Filipe Melo fala ainda da “dimensão abstracta e poética” da narrativa e depois da “dimensão abstracta e surrealista dos pesadelos”. No entanto, a abstracção não está presente em nenhuma das imagens, nem num sentido imediato nem num sentido mais elaborado. No que diz respeito ao primeiro, não há, já que mesmo nos momentos em que são traduzidas para imagens os pesadelos de Rui Brás, o relato do padre face a Alzira e o voo dos pássaros que poderiam representar as almas que partem (pg. 31), há uma opção por fazer passar tudo pela figuração, e uma figuração perfeitamente clara e identificável, ainda que sincrética. Numa possível segunda acepção, em que o abstracto seria entendido como insubstancial, um campo de potencialidades, o facto de estar associado a uma história solucionada impede essa leitura. Quanto ao poético e surrealista, também não seguiríamos as mesmas ideias, uma vez que tudo está subsumido ao princípio da narrativa, naturalizando-se nesse mesmo programa.
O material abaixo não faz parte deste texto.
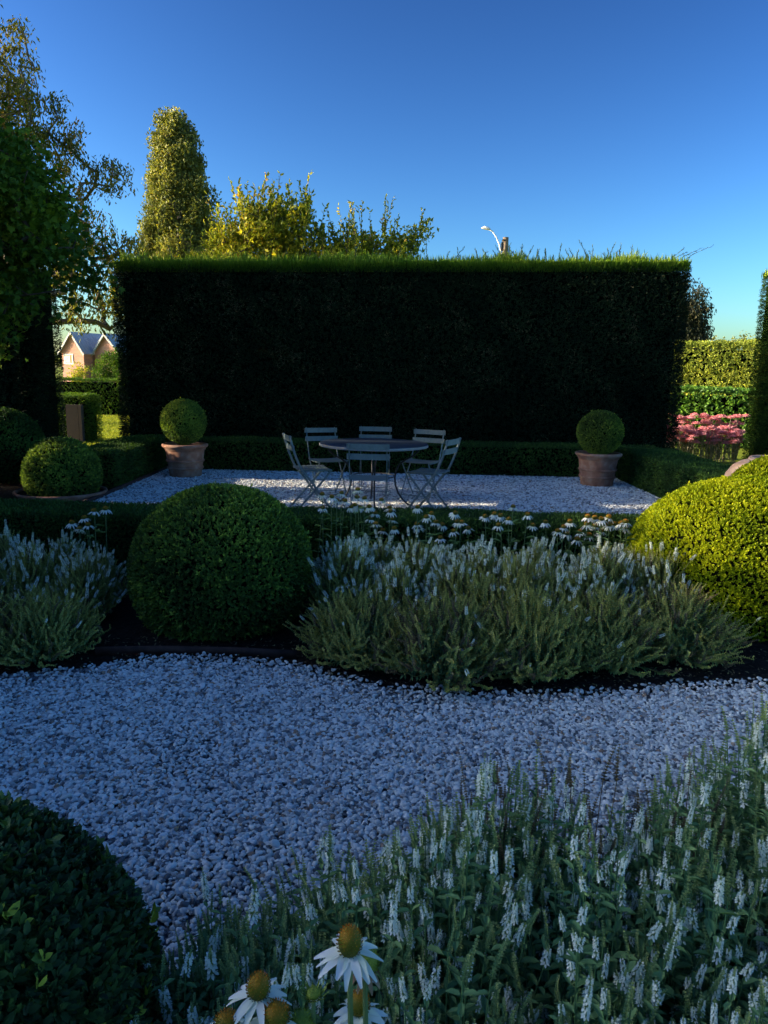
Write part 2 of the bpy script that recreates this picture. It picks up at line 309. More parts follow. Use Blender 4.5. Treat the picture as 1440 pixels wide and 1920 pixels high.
# ------------------------------------------------------------------ ground
def sheet(name, pts, z, mat):
    mb = MB(); mb.add([(x, y, z) for x, y in pts], [list(range(len(pts)))]); return struct(mb.build(name, [mat], smooth=False))
sheet('lawn', [(-1200, -1200), (1200, -1200), (1200, 1200), (-1200, 1200)], 0.0-.012, 'lawn')
sheet('soil', [(-6.9, -2), (7, -2), (7, 12.4), (-6.9, 12.4)], -.008, 'soil')
sheet('path', [(-5.6, -1.6), (5.6, -1.6), (5.6, 3.45), (1.9, 3.45), (1.2, 3.35), (.2, 3.3), (-.5, 3.62), (-1.3, 3.6), (-2.2, 3.35), (-5.6, 3.4)], -.004, 'grit')
sheet('patio', [(-3.32, 5.7), (3.5, 5.7), (3.5, 11.3), (-3.32, 11.3)], -.004, 'grit')

def pebble_mat():
    m, n, b = newmat('pebbles')
    oi = n.nodes.new('ShaderNodeObjectInfo')
    r = ramp(n, [(0, (.09, .095, .10)), (.10, (.20, .21, .21)), (.25, (.42, .43, .41)), (.50, (.66, .67, .62)), (.80, (.80, .81, .75)), (.94, (.84, .84, .78)), (.955, (.44, .31, .20)), (1, (.27, .18, .13))], oi.outputs['Random'])
    tc = n.nodes.new('ShaderNodeTexCoord'); no = n.nodes.new('ShaderNodeTexNoise'); no.inputs['Scale'].default_value = 60
    n.links.new(tc.outputs['Object'], no.inputs['Vector'])
    mx = n.nodes.new('ShaderNodeMix'); mx.data_type = 'RGBA'; mx.blend_type = 'MULTIPLY'; mx.inputs[0].default_value = .5
    r2 = ramp(n, [(.3, (.65, .65, .66)), (.55, (1, 1, 1))], no.outputs[0])
    n.links.new(r.outputs[0], mx.inputs[6]); n.links.new(r2.outputs[0], mx.inputs[7]); n.links.new(mx.outputs[2], b.inputs['Base Color'])
    b.inputs['Roughness'].default_value = .7; b.inputs['Specular IOR Level'].default_value = .25
    return m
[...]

O enredo, como vimos, é simples, e permitiria aos autores um maior desenvolvimento dramático e minucioso, se fosse esse o fito do livro. Mas também como já foi dito, e mesmo que estejamos a colocar a tónica sobretudo na responsabilidade do escritor, já que essas decisões terão sido sobretudo dele, O baile parece querer mais criar – e consegue-o - uma flecha certeira e célere, do que um intricado novelo. De facto, pela sua leitura breve e leve, pela sua legibilidade e simplicidade, sustentada por uma boa estrutura e uma arte límpida, O baile é na verdade um projecto bem conseguido num campo que se poderia chamar de “banda desenhada para (quase) todas as idades”. E, apesar de tudo o que ficou dito, a forma como traz para primeiro plano particularidades da história e da identidade portuguesas tornam esta uma empresa surpreendente.